You’re More Than Your Grades: Tips for Staying Well During Finals Season

Nathan Blanken
Nathan Blanken

It’s that time of year again. A time when college students across the country are camped out in libraries, surrounded by stacks of flashcards, empty coffee cups, and months worth of notes, otherwise known as finals season. 

I’m right there too – over the next week or so, I have three finals, a four-thousand-word essay, and multiple final projects to look forward to. Months of attending lectures, going to labs, completing homework, and studying all come down to an hour-long exam. Burnout is prevalent, and the stress of perceived failure can weigh heavily on students’ minds. However, this is my fourth semester in college so I do have a bit of experience preparing for finals. I also know that each student’s journey is unique and what works for one may not work for another. Despite this, what I do know is that one thing we can all benefit from, no matter our circumstances, is placing some extra attention on our well-being.

With this in mind, I want to share some general tips I’ve used for keeping spirits up and staying on top of the busyness: 

  • Visualize Your Tasks: I keep track of all of the work I need to do in a note on my phone. I give each task its own line and I put a little checkbox next to it so that when I complete the task, I can physically check it off and see that it’s complete. Having the checkbox next to the task is nice because, after a day of working, I can look and see all of the progress I made and feel good knowing that I got done what I needed to (or at least almost everything). 
  • Make Your Time Count: When I have time-sensitive assignments, I always put them on my calendar. I sync my calendar across devices and also change the color of my events to help differentiate between classes, clubs, or meetings I have. Being able to look at my calendar and easily see when assignments are due or what time I have to be in meetings encourages me to block off free time so that I can have set time to relax or take a nap.
  • Create a Dedicated Study Space: Another great strategy I use while preparing for finals is studying in dedicated spaces that my brain can categorize for work separate from spaces I use for relaxing or sleeping. By setting these hard boundaries, my brain knows when it needs to be engaged and when it can relax for a while. The library, the lounge near my apartment, and the café in the computer science building are the spaces that I strictly do work in, whereas my bed, my living room, and McKeldin Mall (my university’s quad area) are places I don’t work so my brain knows it can relax when I’m there. 
  • Stay Accountable: In addition to having dedicated spaces for work, I also like to spend my time studying with a friend to keep myself accountable, both in completing my work and taking breaks. When I work by myself, I find that I easily get distracted by my phone or my environment and end up being not as productive, or end up studying for too long without a break.
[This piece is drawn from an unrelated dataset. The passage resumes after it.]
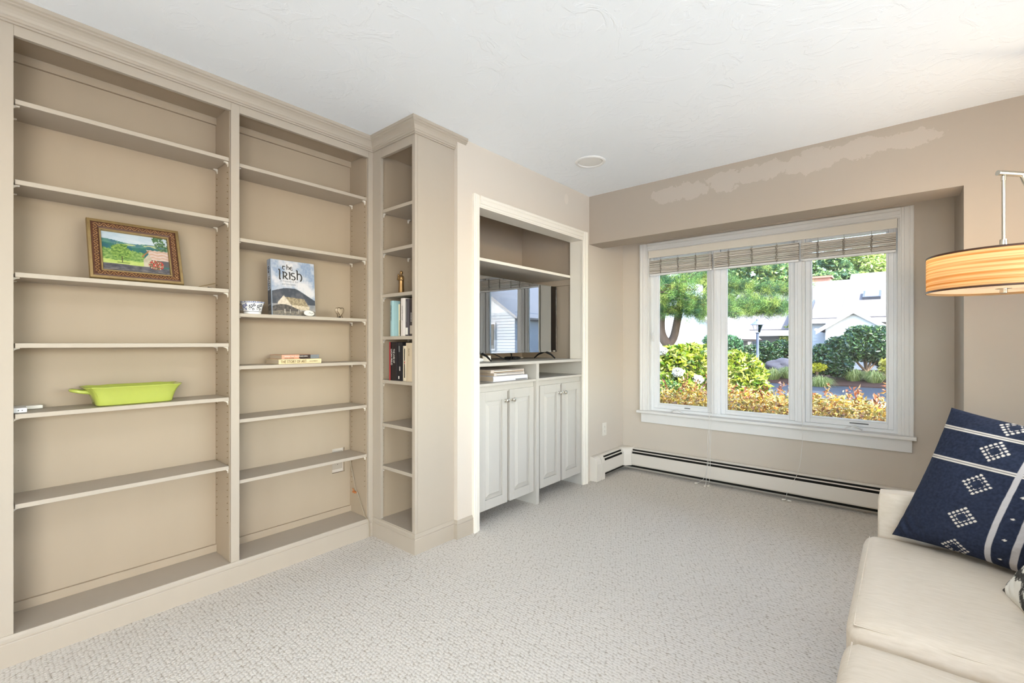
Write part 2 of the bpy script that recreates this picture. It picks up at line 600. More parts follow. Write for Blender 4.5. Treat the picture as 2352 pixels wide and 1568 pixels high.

By working with someone else, even if you are just sitting in silence, reviewing for different classes, you have a partner to help you stay on track and take care of yourself. 
  • Be Kind to Yourself: It can be easy to feel like your performance on an exam means everything. When things get overwhelming, remind yourself that your worth is not defined by your grades, GPA, or academic success. And remember to take care of yourself: set up designated study breaks, eat nutritious and filling meals, call loved ones, and get enough sleep each night. The finish line is in sight, and not only will you make it, but you can surpass it without sacrificing your well-being. 

While I utilize these tips most frequently during finals, they can be used at any time of the year to help you stay productive while also making mental health a priority. Remember: it’s normal to feel overwhelmed, stressed, or anxious around big exams. We all want to succeed and we all know the importance of trying our best. However, you are not defined by how you perform on an exam. You deserve to show yourself kindness and acceptance regardless of how this year’s finals go. You got this – we’re all cheering you on!